The Story
Why it exists.
The beginning
Kyuu Kohi, "coffee" in Japanese, arrived in 2018. The concept came from that specific hour when warm rain turns a street into shelter, the warmth of a room, the reason you ducked inside. The perfumer built the composition around nag champa and vanilla cream alongside the coffee, letting them share the stage rather than compete. Rain accord entered the formula to keep everything grounded, cool where the smoke climbed too high, wet where the sweetness risked cloying. The result smells like finding somewhere safe when the weather turned. The coffee note opens with a soft, roasted quality that doesn't overpower but invites, blending into creamy vanilla that rounds out any sharp edges. Nag champa brings a subtle incense warmth that adds depth without heaviness.

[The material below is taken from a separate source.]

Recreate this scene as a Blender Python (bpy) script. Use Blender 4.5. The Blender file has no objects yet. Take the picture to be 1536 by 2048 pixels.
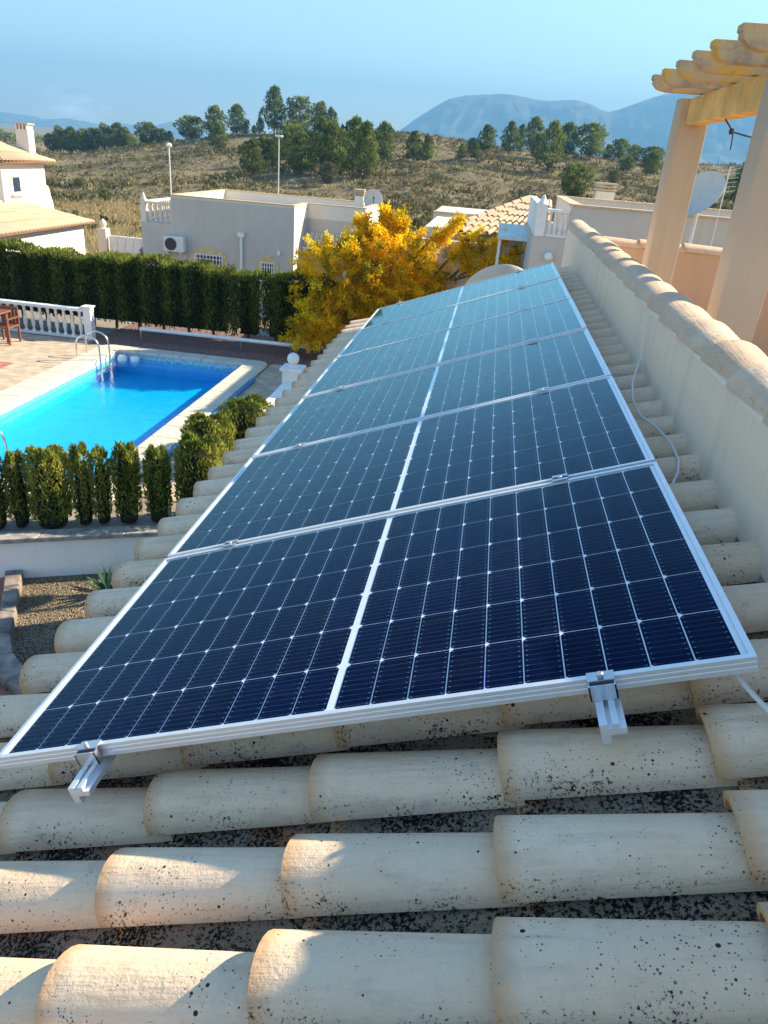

What makes Kyuu Kohi unusual is how its aquatic element functions: not as a top-note cameo that disappears, but as a thread running through the entire wear. The rain accord tempers the nag champa's smoky edge, prevents the vanilla cream from going too gourmand, and keeps the coffee from reading as bitter. Without it, this would be a warm-weather scent fighting its own instincts. With it, the tension holds, cozy interior, tropical downpour, the kind of stillness that isn't quite peace but isn't anxiety either. The nag champa deserves special mention: it's resinous and alive, not the dusty temple smoke of imitation incense, but something that actually smells like burning plant matter in a closed space.
The evolution
The first minutes belong to the rain. Cool, mineral, that petrichor bite, then coffee rises through it, roasted and immediate, followed by nag champa's smoky sweetness. The vanilla cream arrives softly, not announcing itself but settling into the composition like cream stirred into hot coffee. Thirty minutes in, the rain accord has retreated to the background and the heart opens: incense and vanilla holding the coffee between them. The smoke doesn't dominate, it's more like a warm glow behind everything. By the second hour, the drydown arrives. The sweetness fades. What remains is the incense, now cleaner, and a faint coffee memory. Lasts four to six hours depending on skin, with moderate sillage that stays close rather than announcing itself. On fabric, a faint trace persists into the next morning, that warm-smoke-and-rain feeling, quieter now, like a room someone just left.
Cultural impact
Kyuu Kohi occupies a specific corner of indie perfumery: the atmospheric gourmand hybrid that doesn't apologize for being either. The fragrance leans into its contradictions, cozy and stormy, sweet and smoky, intimate and vast. Its devoted wearers tend to reach for it specifically on rainy days, not because the brand markets it that way, but because that's what it does best. The coffee-forward opening gives way to creamy vanilla and warm nag champa, with a rain accord threading through to keep the composition grounded.